**TASK DESCRIPTION:** What is the number of lines holding the word "this"? Give that number alone.

------------------------------------------------

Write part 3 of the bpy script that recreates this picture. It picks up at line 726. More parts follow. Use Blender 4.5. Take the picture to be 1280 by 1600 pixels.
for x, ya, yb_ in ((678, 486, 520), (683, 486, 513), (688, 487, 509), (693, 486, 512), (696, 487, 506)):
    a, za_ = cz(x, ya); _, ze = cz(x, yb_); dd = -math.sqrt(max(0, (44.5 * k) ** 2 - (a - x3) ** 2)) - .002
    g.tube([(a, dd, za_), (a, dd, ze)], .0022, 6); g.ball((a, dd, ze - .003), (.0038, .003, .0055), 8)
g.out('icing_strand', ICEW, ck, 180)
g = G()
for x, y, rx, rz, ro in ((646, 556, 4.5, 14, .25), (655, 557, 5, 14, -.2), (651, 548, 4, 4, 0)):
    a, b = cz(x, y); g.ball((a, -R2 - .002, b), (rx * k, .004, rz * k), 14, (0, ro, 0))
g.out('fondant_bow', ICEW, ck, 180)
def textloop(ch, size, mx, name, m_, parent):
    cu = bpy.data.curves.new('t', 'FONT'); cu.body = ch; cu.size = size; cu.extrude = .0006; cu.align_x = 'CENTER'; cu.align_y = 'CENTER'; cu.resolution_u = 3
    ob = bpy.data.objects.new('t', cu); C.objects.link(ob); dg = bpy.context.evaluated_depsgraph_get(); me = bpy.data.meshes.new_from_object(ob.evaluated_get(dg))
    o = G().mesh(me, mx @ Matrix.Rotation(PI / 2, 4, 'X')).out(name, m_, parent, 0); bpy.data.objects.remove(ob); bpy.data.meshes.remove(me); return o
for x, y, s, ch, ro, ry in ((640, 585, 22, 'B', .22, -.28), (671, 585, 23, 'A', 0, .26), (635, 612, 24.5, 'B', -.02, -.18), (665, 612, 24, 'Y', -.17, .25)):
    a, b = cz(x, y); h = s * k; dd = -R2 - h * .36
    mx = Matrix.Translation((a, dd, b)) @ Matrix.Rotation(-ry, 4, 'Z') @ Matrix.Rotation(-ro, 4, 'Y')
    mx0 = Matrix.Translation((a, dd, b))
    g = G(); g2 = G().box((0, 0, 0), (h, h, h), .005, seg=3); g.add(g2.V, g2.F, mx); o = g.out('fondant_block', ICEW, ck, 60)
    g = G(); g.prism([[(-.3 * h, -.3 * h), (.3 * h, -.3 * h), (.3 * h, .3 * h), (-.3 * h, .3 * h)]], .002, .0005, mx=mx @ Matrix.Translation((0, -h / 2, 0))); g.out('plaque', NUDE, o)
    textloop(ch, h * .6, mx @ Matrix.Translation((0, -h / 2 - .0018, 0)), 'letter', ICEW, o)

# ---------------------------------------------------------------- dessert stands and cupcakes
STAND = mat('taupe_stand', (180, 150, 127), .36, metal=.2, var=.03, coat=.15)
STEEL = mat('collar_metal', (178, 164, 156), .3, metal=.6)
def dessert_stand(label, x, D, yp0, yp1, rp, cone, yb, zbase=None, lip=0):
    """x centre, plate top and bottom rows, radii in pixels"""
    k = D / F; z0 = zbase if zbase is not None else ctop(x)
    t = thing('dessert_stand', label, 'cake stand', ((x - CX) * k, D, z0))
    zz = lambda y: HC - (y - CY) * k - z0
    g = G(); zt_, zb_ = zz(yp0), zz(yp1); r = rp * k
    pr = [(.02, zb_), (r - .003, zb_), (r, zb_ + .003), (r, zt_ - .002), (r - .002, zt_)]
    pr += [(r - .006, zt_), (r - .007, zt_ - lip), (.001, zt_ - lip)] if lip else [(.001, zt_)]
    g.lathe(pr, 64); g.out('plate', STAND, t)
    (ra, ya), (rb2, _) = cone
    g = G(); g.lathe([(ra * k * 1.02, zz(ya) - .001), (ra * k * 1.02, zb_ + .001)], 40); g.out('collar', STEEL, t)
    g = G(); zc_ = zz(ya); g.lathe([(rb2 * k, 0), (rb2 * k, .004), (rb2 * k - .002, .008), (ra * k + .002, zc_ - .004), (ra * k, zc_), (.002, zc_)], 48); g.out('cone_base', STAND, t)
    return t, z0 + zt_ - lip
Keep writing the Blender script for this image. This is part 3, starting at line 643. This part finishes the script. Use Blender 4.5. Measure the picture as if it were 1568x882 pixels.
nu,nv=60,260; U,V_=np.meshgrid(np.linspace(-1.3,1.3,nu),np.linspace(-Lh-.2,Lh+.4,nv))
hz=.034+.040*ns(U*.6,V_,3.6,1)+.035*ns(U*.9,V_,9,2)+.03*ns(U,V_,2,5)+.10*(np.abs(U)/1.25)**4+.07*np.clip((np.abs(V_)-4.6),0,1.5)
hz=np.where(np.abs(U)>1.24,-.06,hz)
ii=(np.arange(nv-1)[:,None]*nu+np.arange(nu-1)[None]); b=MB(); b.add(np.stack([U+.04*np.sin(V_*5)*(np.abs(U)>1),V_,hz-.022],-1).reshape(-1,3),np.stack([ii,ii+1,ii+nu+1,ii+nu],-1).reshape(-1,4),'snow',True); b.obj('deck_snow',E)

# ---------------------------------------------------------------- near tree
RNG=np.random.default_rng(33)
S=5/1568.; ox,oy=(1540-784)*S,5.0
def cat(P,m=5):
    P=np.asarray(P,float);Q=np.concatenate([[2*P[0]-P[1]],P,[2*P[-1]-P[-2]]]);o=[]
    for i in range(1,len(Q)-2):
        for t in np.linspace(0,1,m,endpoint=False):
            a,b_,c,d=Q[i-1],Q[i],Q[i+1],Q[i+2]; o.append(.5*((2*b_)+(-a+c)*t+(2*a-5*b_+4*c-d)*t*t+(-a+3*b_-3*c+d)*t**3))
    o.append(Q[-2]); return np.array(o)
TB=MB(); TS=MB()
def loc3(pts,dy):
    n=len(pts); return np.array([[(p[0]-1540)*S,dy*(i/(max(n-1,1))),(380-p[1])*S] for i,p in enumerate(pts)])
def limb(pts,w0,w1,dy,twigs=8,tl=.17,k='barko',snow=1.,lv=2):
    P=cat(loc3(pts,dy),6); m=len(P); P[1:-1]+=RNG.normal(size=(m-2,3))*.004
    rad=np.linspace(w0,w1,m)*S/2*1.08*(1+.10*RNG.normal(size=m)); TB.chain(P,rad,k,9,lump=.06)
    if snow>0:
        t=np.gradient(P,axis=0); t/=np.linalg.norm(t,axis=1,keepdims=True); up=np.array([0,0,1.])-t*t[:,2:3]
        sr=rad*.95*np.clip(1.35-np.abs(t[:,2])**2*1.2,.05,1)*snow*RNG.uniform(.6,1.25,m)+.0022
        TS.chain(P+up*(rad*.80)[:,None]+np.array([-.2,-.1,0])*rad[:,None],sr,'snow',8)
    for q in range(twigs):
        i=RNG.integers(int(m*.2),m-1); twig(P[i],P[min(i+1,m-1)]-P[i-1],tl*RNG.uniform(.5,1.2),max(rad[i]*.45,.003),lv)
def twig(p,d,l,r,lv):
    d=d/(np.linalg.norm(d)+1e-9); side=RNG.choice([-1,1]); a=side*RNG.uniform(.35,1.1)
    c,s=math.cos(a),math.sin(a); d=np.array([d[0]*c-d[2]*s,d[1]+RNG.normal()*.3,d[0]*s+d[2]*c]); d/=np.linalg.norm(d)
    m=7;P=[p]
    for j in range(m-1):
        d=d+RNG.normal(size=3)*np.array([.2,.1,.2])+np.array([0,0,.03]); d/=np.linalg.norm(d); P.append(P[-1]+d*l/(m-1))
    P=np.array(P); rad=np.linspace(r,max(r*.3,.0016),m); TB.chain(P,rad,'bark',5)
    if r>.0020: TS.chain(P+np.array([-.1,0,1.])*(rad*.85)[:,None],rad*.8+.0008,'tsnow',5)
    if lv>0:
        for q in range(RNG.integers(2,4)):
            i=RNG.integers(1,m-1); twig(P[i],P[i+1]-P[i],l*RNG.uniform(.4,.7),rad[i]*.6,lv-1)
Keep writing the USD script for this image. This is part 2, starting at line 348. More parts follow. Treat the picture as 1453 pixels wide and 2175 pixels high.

------------------------------------------------

**OUTPUT BELOW:** 3